MASB has done great work to establish rigor and interoperability to the measure of brand equity, although that work is not yet completed. As Joanna Seddon comes aboard, she is setting out to do a lot more than that. Joanna is Managing Partner of Presciant, a data-driven brand consultancy, dedicated to helping companies unleash the power of their brands to drive revenue, margin and financial value growth. Prior to starting Presciant, she was a founding partner of FutureBrand and went on to create Kantar's and then Ogilvy's brand consulting practice, which she built up very successfully over 10 years.

Linking brands to financial outcomes is the foundation for all her brand work. She originated the BrandZ ranking of the world's most valuable brands and has conducted hundreds of brand valuations across just about every industry. She also reinvented and chairs the Marketing Hall of Fame.

When one meets Joanna, there is a strong impression of her boundless experience, insight and determination. She is a self-actualized person, doing her passion work. These are good signs for the future of MASB and of our industry.

I interviewed Joanna for this column and here is a precis:

Bill: How do you define the problems or the challenges CMOs are facing today?

Joanna: In the beginning, CMOs used to be the trusted strategic advisors to CEOs. But CMOs dumbed down their roles to focus on creative strategy, making good commercials. Instead of holistically considering brand purpose, innovation, target segmentation, creative and media, context effects, price/promotion, and all the rest, they wound up limited to creative, painting themselves into a shallow corner. MASB's Mission is to walk back that diminution.

Bill: Other than benefitting the CMO what is the benefit to the enterprise?
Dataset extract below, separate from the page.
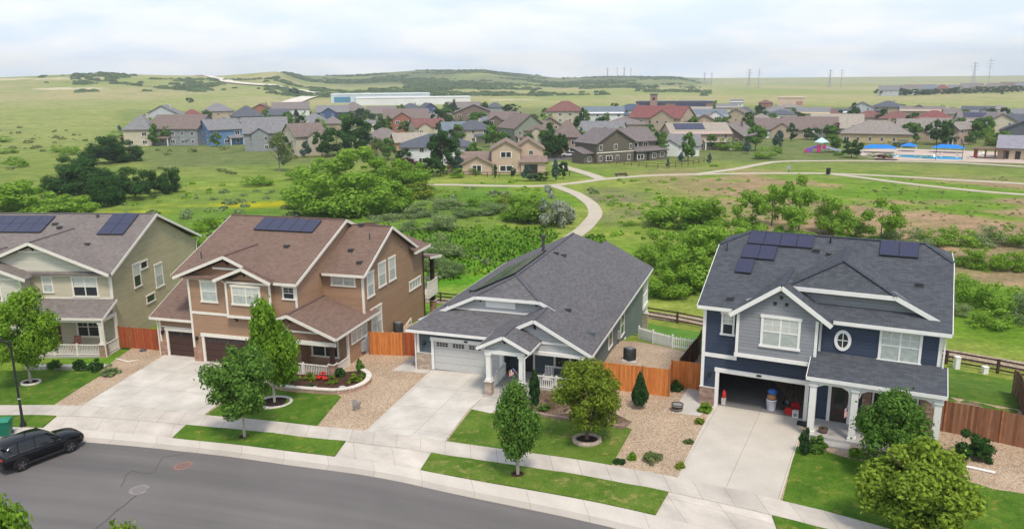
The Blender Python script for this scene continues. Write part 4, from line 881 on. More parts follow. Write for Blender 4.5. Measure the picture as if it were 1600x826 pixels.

Joanna: Growth is the universal target. As you've often pointed out in your work, most of the major brands are shrinking, not growing, as a result of private labels, DTCs and new microbrands entering the market and taking advantage of the widespread distrust of large institutions. Creating growth for the brands of major corporations will require holistic and unified vision, brand purpose, innovation and integrated marketing. And it will require that CEOs give the approvals needed for the bold new plans of CMOs. To get that, and regain the trust of CEOs, CFOs and Boards, it is essential to link brand and marketing to financial outcomes and establish clear principles and standards to guarantee the quality of marketing measurement. MASB's mission and my personal mission is to elevate marketing leaders and equip them to fulfill their rightful role as the path to the CEO position. Marketing and innovation are the engine of growth. The marketing function is where future CEOs should come from.

Bill: Is there any reason to believe that now is the right time for this agenda to succeed?

Joanna: The supply chain is topped out in terms of efficiency. The only place to go to get growth in profits is the demand side. Also, with all the turbulence and the acceptance of change by business leaders, and all the adoption of new digital and AI technologies, the stage is set to enable other shifts that would have seemed impossible just a few years ago.

Bill: I feel that some of the problem in the last few decades has been the lack of trust in the marketing ROI measurement tools. Would you comment on that?

Joanna: People who use black boxes usually have something to hide. There must be a bright line separating appropriate trade secrets and transparently knowing exactly how something is calculated on which one is expected to make multimillion-dollar investment decisions. I believe in robust measurement and transparency.

Bill: What specific types of metrics need, in your estimation, to be perfected by means of standards-setting?

Joanna: Traditional brand equity metrics, which are in a state of disarray, a customer funnel and CLV model reimaged for the digital age and linked to sales and profits, a rethinking of the whole idea of attribution, and a holistic approach to measuring long term and short term marketing ROI, which clearly delineates the role and impact of brand investment vs. lead generation and promotional activities. All these and their interactions must be solved for and adapted to each product category and to the situation of each brand. Your own work at RMT has shown that media effects and creative effects interact together, and one cannot be optimized without the other. Ultimately, we must see the whole equation in which all these vectors fit.

Bill: Hear, hear! Along the way I think one of the tools that can help establish trust for ROI and brand measures is to tie them back to the brand's actual bank account. Too often I've heard CMOs and others complain that all (or too many of) the brand lift studies, MTA, single-source and MMM studies show such high lifts that they do not jibe with the actual bank deposits. At TRA I called this constant comparing of our results with their own "bank account validation," and it worked to bring us 77 major brands who knew for sure that they could bank on our ROI estimates and media recommendations.

Joanna: That is a good principle to keep in mind. Thanks!

Bill: One other tool that has been underused is in-market experimentation, random control trials (RCTs) -- also known as A/B tests and as holdout studies. Digital has made better use of these than TV because of addressability, but now TV streaming "levels that playing field" and should open the door to more in-market experimentation. In the ARF Research Review of TRA the ARF was pleased that TRA recommended our findings should be used to know what is worth testing by RCTs, not as the final numbers to make decisions upon.

Joanna: That's another good idea. I look forward to working with you in the MASB process to open minds and equip all companies to grow and improve performance in the future far better than in recent years.